How do you close the gap between theory and reality?

Here are a number of options:

1. Get focused: Each day or week focus on one tool you've learnt from a book you've read or a course you've attended. Aim to overuse the tool. Test it out. See if you can apply it to a wider range of situations than you thought possible. Experiment with it. See how elastic it is, how broadly it can be applied. By the end of the week, if you do this properly, the tool will start to be part of who you are, not just something you do sometimes.

2. Get a tough-love-buddy: Select a tool or a set of tools you often talk about using. Ask your buddy to be vigilant in feeding back the extent to which you actually used these tools over a day, a week or a month. Your buddy must be someone who is a) familiar with the tool b) robust enough to give you straight talking feedback c) someone who sees you operate in a variety of situations.

3. Stop talking about how you manage: Ban yourself from telling people about your style of leadership or your philosophical musings about success. Instead demonstrate what you stand for in your actions. If you are really a visionary leader, you shouldn't need to tell people. They should just know.

4. Don't sign up for any more courses or read any more books: You already know far too much! Instead, re-read old books and your notes from courses you've already taken. Make sure you are really using what you already know before you try to learn more stuff.

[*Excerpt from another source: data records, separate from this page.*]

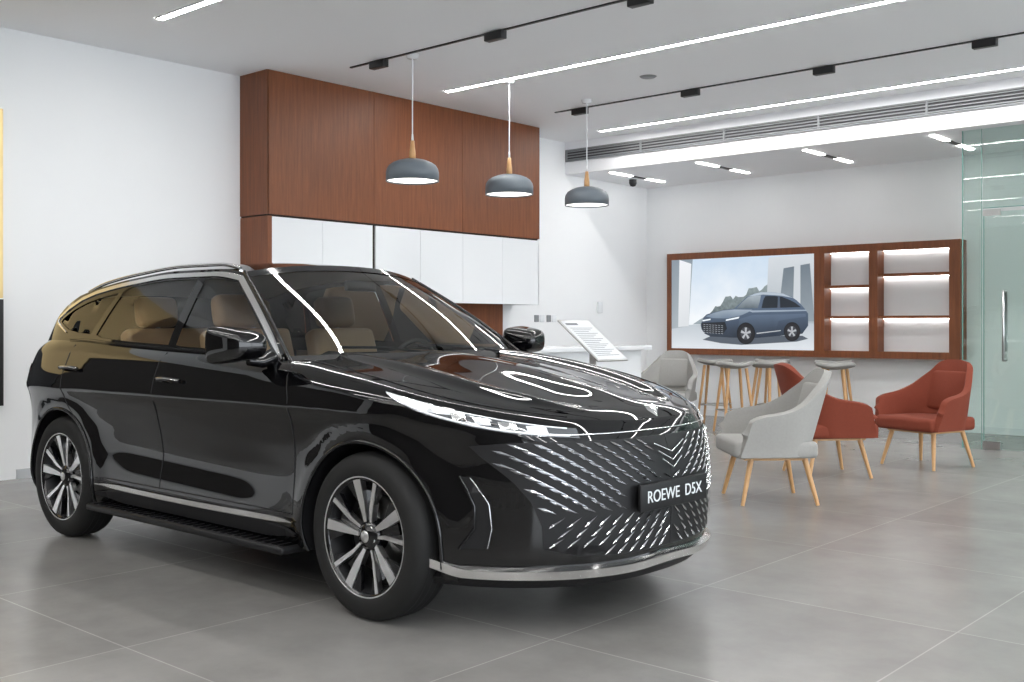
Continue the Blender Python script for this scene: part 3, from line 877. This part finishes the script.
scr('suv_side',C([(.36,.20),(.60,.16),(.72,.22),(.74,.38),(.98,.46),(.98,.52),(.5,.50),(.38,.42)]),emgrad('scr_side',(.03,.045,.07),(.11,.155,.23),zA+.08,zA+.33,.3),8)
scr('suv_hood',C([(.05,.48),(.13,.55),(.22,.60),(.33,.62),(.50,.61),(.46,.56),(.40,.50),(.26,.43),(.12,.44)]),emgrad('scr_hood',(.14,.20,.28),(.38,.45,.53),zA+.27,zA+.42,.5),8)
scr('suv_shoulder',C([(.45,.595),(.98,.60),(.99,.575),(.5,.555)]),em('scr_blue4',(.34,.41,.50)),9)
scr('suv_roof',C([(.46,.885),(.52,.94),(.58,.968),(.68,.962),(.78,.93),(.87,.84),(.76,.89),(.60,.92)]),em('scr_roof',(.48,.55,.63)),9)
scr('suv_windscreen',C([(.35,.64),(.40,.76),(.46,.875),(.52,.90),(.58,.905),(.57,.78),(.55,.64)]),emgrad('scr_ws',(.08,.11,.13),(.40,.46,.51),zA+.4,zA+.6,.6),9)
scr('suv_windows',C([(.585,.64),(.60,.80),(.62,.89),(.70,.885),(.77,.865),(.84,.80),(.89,.74),(.94,.65)]),em('scr_win',(.018,.025,.035)),9)
scr('suv_pillar',C([(.73,.64),(.735,.88),(.75,.88),(.755,.64)]),em('scr_pil',(.08,.11,.16)),10)
scr('suv_grille',C([(.01,.34),(.015,.22),(.05,.14),(.22,.10),(.26,.22),(.25,.30),(.24,.36)]),em('scr_gr',(.012,.016,.024)),9)
for k in range(5):
    for j in range(7):
        u0=.03+.029*j; v0=.315-.042*k-.004*j
        scr('suv_grille_bar_%d_%d'%(k,j),C([(u0,v0),(u0+.018,v0-.012),(u0+.018,v0-.022),(u0,v0-.010)]),em('scr_gb%d%d'%(k,j),(.45,.48,.52)),10)
scr('suv_lamp',C([(.02,.40),(.10,.43),(.10,.40),(.02,.37)]),em('scr_lamp',(.9,.95,1)),10)
scr('suv_lamp_b',C([(.25,.41),(.38,.47),(.37,.43),(.25,.38)]),em('scr_lampb',(.9,.95,1)),10)
scr('suv_sill',C([(.54,.13),(.76,.19),(.76,.175),(.54,.11)]),em('scr_sill',(.6,.63,.66)),10)
for nm,cu_,cv_,rr in (('a',.44,.12,.20),('b',.86,.16,.17)):
    for q,(f,c) in enumerate(((1.14,(.01,.012,.016)),(1,(.02,.02,.025)),(.66,(.06,.065,.08)))):
        pts=[(cu_+rr*.38*f*math.cos(a),cv_+rr*f*math.sin(a)) for a in [2*math.pi*i/24 for i in range(24)]]
        scr('suv_wheel_%s%d'%(nm,q),C(pts),em('scr_wh%s%d'%(nm,q),c),10+q)
    for k in range(5):
        a=2*math.pi*k/5+.3
        pts=[(cu_+rr*.38*r_*math.cos(a+da),cv_+rr*r_*math.sin(a+da)) for r_,da in ((.08,-1.2),(.62,-.22),(.62,.22),(.08,1.2))]
        scr('suv_spoke_%s%d'%(nm,k),C(pts),em('scr_sp%s%d'%(nm,k),(.50,.52,.55)),14)

# ------------------------------------------------------------------ glass partition
GY=11.42
gpn=empty('glass_partition')
box('fixed_panel',-3.83,-3.645,GY-.006,GY+.006,0,ZS,M_glass,gpn)
box('fixed_edge',-3.84,-3.83,GY-.007,GY+.007,0,ZS,M_gedge,gpn)
box('edge_b',-3.645,-3.640,GY-.007,GY+.007,0,ZS,M_gedge,gpn)
wn=empty('window_1')
box('over_panel',-3.63,-2.66,GY-.006,GY+.006,2.485,ZS,M_glass,wn)
box('edge_c',-3.63,-2.66,GY-.007,GY+.007,2.477,2.485,M_gedge,wn)
gp2=empty('glass_partition')
box('right_panel',-2.64,XR_-.01,GY-.006,GY+.006,0,ZS,M_glass,gp2)
box('edge_d',-2.645,-2.64,GY-.007,GY+.007,0,ZS,M_gedge,gp2)
dr=empty('door_1')
box('leaf',-3.62,-2.68,GY-.006,GY+.006,.012,2.44,M_glass,dr)
box('leaf_edge',-3.628,-3.62,GY-.007,GY+.007,.012,2.44,M_gedge,dr)
box('patch_top',-3.625,-3.46,GY-.02,GY+.02,2.40,2.465,M_steel,dr)
box('patch_bottom',-3.625,-3.46,GY-.02,GY+.02,.005,.09,M_steel,dr)
for s in (-1,1):
    tube('handle_%d'%s,[(-3.42,GY,.92),(-3.42,GY+s*.05,.92),(-3.42,GY+s*.05,1.62),(-3.42,GY,1.62)],.013,M_steel,dr)

# ------------------------------------------------------------------ world, camera
wd=bpy.data.worlds.new('World'); scene.world=wd; wd.use_nodes=True
bgn=wd.node_tree.nodes['Background']; bgn.inputs[0].default_value=(.88,.94,1,1); bgn.inputs[1].default_value=5.0
cam=bpy.data.cameras.new('camera'); co=bpy.data.objects.new('camera',cam); scene.collection.objects.link(co)
co.location=(0,0,1.28); co.rotation_euler=(math.pi/2,0,math.radians(41.5))
cam.sensor_width=36; cam.lens=1065/1024*36; cam.shift_y=-16/1024
cam.clip_start=.05
scene.camera=co
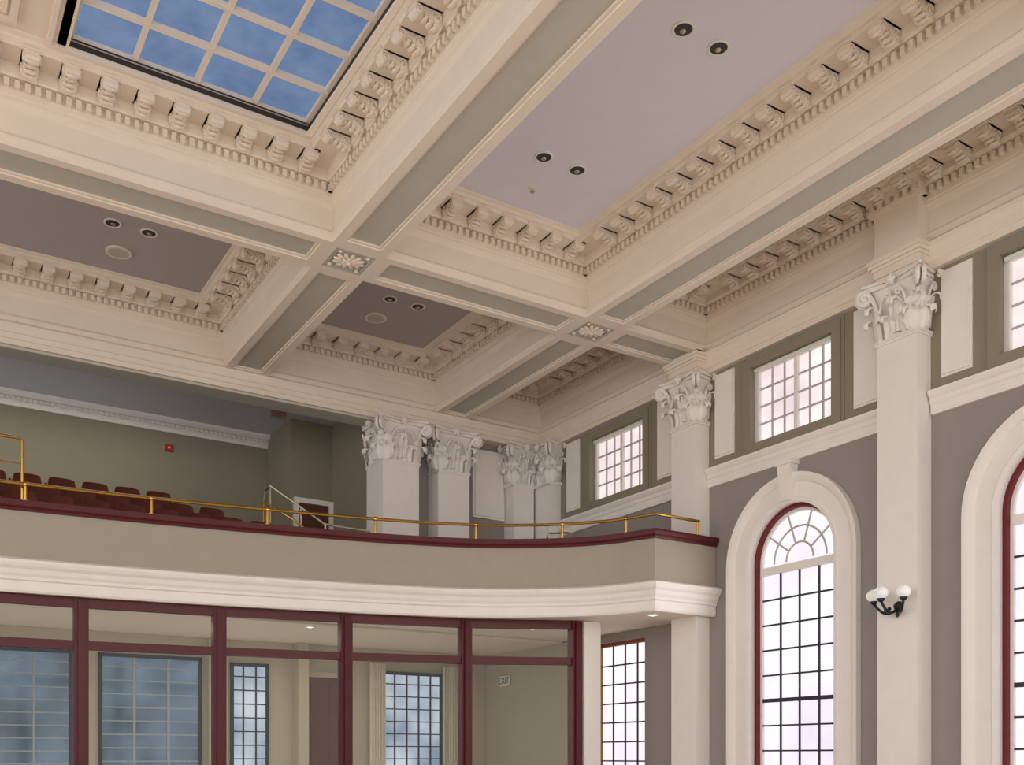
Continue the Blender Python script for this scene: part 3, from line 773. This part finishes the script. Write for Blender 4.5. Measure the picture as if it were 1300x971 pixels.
for x,y in ((7.2,15.8),(2.95,15.85)):
    e=empty('ceiling_speaker',(x,y,7.69),label='flat round pale ceiling speaker',category='speaker',group='ceiling speakers')
    bm=bmesh.new(); cyl(bm,(0,0,-.01),.19,.02,32); finish('rim',bm,SIGNW,parent=e)
    bm=bmesh.new(); cyl(bm,(0,0,-.022),.15,.006,32); finish('grille',bm,GREEN,parent=e)
e=empty('sprinkler_head',(7.35,11.07,7.69),label='small round white ceiling sprinkler head',category='sprinkler')
bm=bmesh.new(); cyl(bm,(0,0,-.006),.055,.012,20); finish('escutcheon',bm,SIGNW,parent=e)
bm=bmesh.new(); cyl(bm,(0,0,-.03),.012,.05,10); cyl(bm,(0,0,-.055),.03,.006,14); finish('nozzle',bm,SILV,parent=e)

# ------------------------------------------------------------ floor
plane_box('floor',FLOORM,-12,XW+.3,-8,21.5,FL-.1,FL,kind='structure',label='wooden hall floor',category='floor')

# ------------------------------------------------------------ lights
def area(name,loc,rot,sx,sy,power,col):
    l=bpy.data.lights.new(name,'AREA'); l.shape='RECTANGLE'; l.size=sx; l.size_y=sy; l.energy=power; l.color=col
    o=bpy.data.objects.new(name,l); COL.objects.link(o); o.location=loc; o.rotation_euler=rot; return o
area('lobby_lamp',(6,17.5,2.25),(0,0,0),5,1.2,40,(1,.92,.8))
area('lobby_soffit_fill',(5,17.6,-1.3),(pi,0,0),9,2,50,(1,.93,.82))  # added fill from below to brighten the dark lobby soffit, no visible fixture
area('balcony_fill',(2,19.8,7.0),(0,0,0),6,1,34,(1,.95,.85))  # added fill brightening the rear balcony area, no visible fixture
area('balcony_ceiling_fill',(1,20.6,5.0),(pi,0,0),7,.4,9,(.92,.96,1))  # added upward fill to lift the balcony ceiling, no visible fixture
# daylight spilling in through the tall arched windows
for yc in wins[1:]:
    area('window_daylight',(XW-.15,yc,1.6),(0,-pi/2-.0,0),3.6,1.4,40,(.98,.95,1)).rotation_euler=(0,pi/2,0)
W=bpy.data.worlds.new('world'); S.world=W; W.use_nodes=True
bg=W.node_tree.nodes['Background']; bg.inputs[0].default_value=(1,.97,.945,1); bg.inputs[1].default_value=2.05

# lift so that the floor is z=0
for o in list(COL.objects):
    if o.parent is None: o.location.z+=1.6
cam=bpy.data.cameras.new('camera'); co=bpy.data.objects.new('camera',cam); COL.objects.link(co)
cam.sensor_width=36; cam.lens=1246/1300*36; cam.shift_y=474.5/1300; cam.clip_end=200
co.location=(0,0,1.6); co.rotation_euler=(pi/2,0,-math.radians(32.4)); S.camera=co
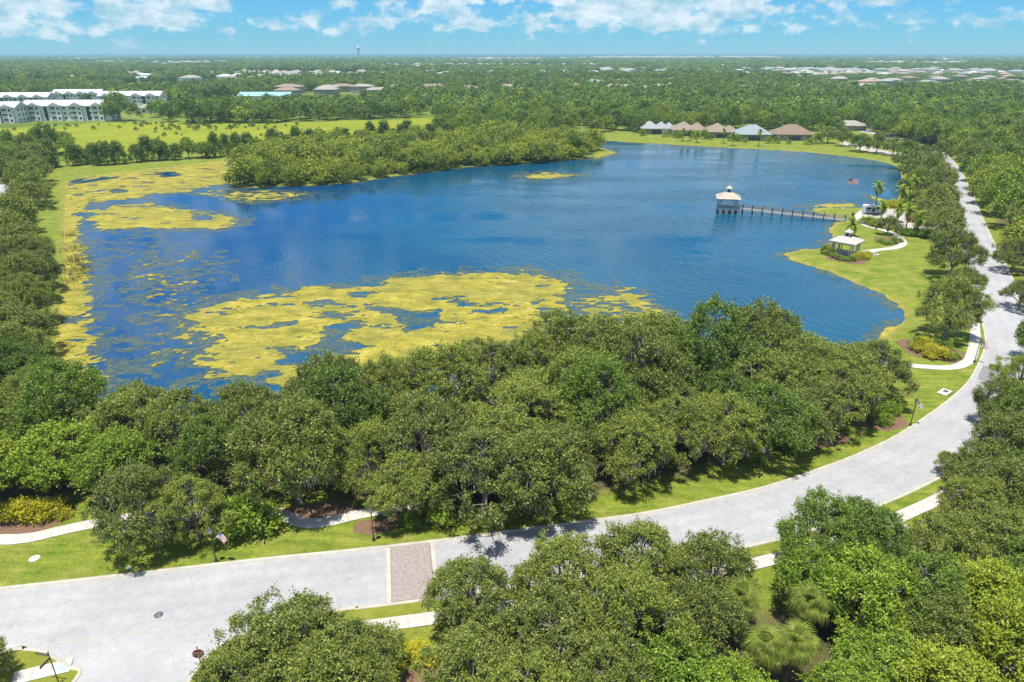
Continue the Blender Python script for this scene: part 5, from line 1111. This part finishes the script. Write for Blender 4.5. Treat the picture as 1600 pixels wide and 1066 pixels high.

5. Take the hint: If you are saying a thing but not doing it e.g. "I see myself more as a coach than a manager", ask yourself if this has become a "should" for you. A style that suits your mentor or the facilitator of a course you went on, might not suit you. You might admire it very much in others and might have hoped you could emulate your heroine but the truth could be that it will never be something you can do effectively. The fact that you say it but don't do it could be a clue. Instead, look at what actually does mark you out as a leader and, if you must, talk about that, rather than about qualities you aspire to but will never be a natural fit.